Turner points to some Auckland examples of good group builds that are going on for 20 years old such as Beaumont Quarter . But he’d like to see more good examples in a mix of neighbourhoods, not just luxury inner city developments.

“Luxury [buyers] have all the choice in the world, so it’s got to be good,” he says. “The problem is finding really good housing that understands density at $500,000 – 600,000 prices.”

Turner says there are “truckloads” of international examples, with funding models that include cooperative financing and non-profit models.

New builds are also the best way to achieve sustainability, Turner says. Like many building commentators, Turner is unimpressed with New Zealand’s current building code that specifies such low standards.

“Here, we have an insulating factor of R3.2,” he says. “In England, that figure is 11, in Germany 12 – 14, in Sweden 16. Are we really doing everything we could?”

He’d like to see smaller footprint homes with better design.

But Michelle Costello, who with her husband Vincent owns Jennian Homes Franklin, says that they haven’t seen demand from their customers to sacrifice square footage for higher quality design.

But, she says, now that new townships with master plans demand a slightly higher level of design then better design is being driven that way. Buyers appreciate the benefits of new subdivisions that have a master-planned vision, Costello says, “it’s buying into a community.”

But that doesn’t mean smaller size, as some of their show homes run to 245 sq m or more.

Costello says their customers want value for money for their homes, so only a few are asking for sustainable or eco-features preferring to allocate their budgets to visible features.

She says that while pre-wiring for electric vehicle charging or solar panels is starting to appear, customers are not aware of the Green Building Council Homestar ratings for sustainable performance.

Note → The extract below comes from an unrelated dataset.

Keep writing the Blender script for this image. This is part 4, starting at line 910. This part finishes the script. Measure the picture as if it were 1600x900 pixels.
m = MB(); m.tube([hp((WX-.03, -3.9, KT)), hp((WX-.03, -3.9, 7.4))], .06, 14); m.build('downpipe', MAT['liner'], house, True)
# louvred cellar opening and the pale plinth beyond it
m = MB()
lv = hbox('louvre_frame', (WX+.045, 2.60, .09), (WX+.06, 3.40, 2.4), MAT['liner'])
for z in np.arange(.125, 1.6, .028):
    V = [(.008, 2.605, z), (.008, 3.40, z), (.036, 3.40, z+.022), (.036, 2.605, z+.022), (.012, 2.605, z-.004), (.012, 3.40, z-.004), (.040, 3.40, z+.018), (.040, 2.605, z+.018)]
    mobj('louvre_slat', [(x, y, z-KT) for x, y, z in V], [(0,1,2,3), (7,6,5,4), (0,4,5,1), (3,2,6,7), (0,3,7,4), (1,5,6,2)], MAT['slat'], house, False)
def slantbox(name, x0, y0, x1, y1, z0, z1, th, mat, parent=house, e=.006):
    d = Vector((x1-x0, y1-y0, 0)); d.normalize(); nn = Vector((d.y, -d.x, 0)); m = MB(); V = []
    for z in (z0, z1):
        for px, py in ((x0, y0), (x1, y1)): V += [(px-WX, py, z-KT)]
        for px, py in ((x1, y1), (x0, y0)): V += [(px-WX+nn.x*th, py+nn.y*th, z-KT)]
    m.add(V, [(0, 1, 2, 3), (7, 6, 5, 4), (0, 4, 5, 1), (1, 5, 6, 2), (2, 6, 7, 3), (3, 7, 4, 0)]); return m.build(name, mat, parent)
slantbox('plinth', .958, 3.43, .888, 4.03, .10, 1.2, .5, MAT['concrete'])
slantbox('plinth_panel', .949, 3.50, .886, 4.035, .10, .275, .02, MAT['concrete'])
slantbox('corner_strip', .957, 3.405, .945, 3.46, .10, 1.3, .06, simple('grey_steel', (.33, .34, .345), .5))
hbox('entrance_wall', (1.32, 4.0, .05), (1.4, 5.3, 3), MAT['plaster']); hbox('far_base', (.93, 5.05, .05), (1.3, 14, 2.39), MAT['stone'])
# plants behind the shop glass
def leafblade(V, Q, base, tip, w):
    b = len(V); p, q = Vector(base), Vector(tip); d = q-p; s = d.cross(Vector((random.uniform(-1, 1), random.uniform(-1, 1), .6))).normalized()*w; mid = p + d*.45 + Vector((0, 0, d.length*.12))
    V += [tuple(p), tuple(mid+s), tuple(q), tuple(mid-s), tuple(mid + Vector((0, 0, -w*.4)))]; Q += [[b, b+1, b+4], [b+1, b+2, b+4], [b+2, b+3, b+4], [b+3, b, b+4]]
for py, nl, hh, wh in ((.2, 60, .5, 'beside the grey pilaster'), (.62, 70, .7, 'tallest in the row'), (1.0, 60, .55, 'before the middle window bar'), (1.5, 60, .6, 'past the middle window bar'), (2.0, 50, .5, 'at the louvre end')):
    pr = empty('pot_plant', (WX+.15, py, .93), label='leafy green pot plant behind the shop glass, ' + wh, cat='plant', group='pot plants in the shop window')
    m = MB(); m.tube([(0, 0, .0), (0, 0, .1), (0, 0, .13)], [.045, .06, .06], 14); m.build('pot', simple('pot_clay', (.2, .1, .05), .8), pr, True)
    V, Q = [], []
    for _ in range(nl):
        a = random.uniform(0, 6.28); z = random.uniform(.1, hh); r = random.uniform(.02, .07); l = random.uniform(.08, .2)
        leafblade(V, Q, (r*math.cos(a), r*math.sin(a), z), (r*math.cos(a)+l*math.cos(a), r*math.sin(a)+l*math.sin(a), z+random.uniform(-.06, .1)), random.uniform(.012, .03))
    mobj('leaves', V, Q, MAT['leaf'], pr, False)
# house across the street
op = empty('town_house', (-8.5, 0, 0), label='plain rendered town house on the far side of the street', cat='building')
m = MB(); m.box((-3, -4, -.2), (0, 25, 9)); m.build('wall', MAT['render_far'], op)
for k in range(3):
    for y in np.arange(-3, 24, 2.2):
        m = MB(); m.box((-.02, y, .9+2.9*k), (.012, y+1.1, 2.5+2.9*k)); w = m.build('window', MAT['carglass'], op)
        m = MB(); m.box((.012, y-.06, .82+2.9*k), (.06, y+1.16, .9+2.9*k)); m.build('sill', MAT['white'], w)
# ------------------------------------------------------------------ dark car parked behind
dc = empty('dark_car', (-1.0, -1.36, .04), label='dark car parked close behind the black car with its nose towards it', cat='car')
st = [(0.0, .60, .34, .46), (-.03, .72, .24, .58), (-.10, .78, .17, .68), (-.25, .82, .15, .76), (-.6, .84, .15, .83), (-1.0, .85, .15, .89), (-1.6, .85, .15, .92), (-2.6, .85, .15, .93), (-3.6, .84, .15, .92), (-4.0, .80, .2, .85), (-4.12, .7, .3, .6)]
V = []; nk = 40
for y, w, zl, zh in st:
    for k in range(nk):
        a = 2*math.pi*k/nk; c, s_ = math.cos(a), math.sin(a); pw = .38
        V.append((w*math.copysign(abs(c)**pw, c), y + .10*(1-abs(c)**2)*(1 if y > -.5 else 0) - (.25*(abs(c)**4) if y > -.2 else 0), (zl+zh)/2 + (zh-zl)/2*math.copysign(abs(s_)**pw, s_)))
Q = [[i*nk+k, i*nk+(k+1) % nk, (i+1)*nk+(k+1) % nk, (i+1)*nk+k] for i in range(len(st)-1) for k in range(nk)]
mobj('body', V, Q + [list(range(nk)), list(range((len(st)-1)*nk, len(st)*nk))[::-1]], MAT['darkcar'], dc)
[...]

But Costello points out that so many passive sustainable features are a given now anyway – north facing windows to collect sunlight, using solar gain for heating and so on.

A trend that is getting stronger is for new home buyers asking for a house that could be split into two, either for a home and income, or as a minor dwelling for elderly parents, grown children or guests.

Costello says that for most customers, space and storage are the two best things about a new build compared to older houses.

“There is a luxury factor for a bigger home,” she says. “Things like garages that can be a room in itself, living rooms that are a mix of family space and teenagers’ space, how living is connected to the kitchen and the outdoors. Things like sculleries that you can close off from the kitchen don’t cost the world to add. ”

Jennian AK-12554-5-9-04

Jennian says that up-sized master en-suites that include large shower and free-standing baths are in big demand. Photo / supplied

Costello says up-sizing of master suites is a big trend, with people looking for ones that come with a retreat space or sitting room ( that could also become a nursery for younger families), with big showers and freestanding baths in the en-suite bathroom.

Architect James Wallace of Studio Pacific designed some of the earliest parts of one of Auckland’s best-known master planned communities, Hobsonville Point, so has seen new home buyers embrace well-designed houses and streets. But, like Costello, he says customer demand for sustainable features in their homes has not reached tipping point yet.

“Clients are aware of the issue, but not ready to ask for sustainable [features],” he says. “They think it aspirational, and that the better design or technology has a penalty cost. Even though, if you do the sums, they’d be financially better off.”

Wallace resorts to subversive ways of introducing new ideas – leveraging clients to build in timber in large commercial structures or big residential blocks, for example - by demonstrating cost savings or speedier construction or better earthquake performance.

But he says that new super-insulated buildings have reached a point that other problems are emerging. They have such a tight envelope that they sweat or don’t allow carbon dioxide or moisture to escape, and high spec windows poorly installed in timber framing let the heat escape.

He reckons that the biggest new build benefit is one we’ve not seen yet in New Zealand – insulating the outside of the building, not between the exterior and interior skins. Common in Europe, the building methods is rejected by most Kiwis who associate it with the poor water tightness of similar cladding of the leaky building period. Wallace now heads a research lab within Studio Pacific looking at improving the performance of external house envelopes.

“Changes take forever, it’ll take years, we’re not done it yet,” he says. “But it brings us into the same century as the rest of the world.”

Wallace agrees with Jennian’s Costello that most new home buyers would rather spend their money on second living rooms or sculleries, rather than up-speccing insulation to lower the lifetime running costs of a house.

Both he and Turner think that new building is due for a radical change.

“New Zealand are late adopters of building innovation, we’re 20, 30, even 50 years behind. But we can fight the fight and present new evidence to clients to sell at the science level,” says Wallace.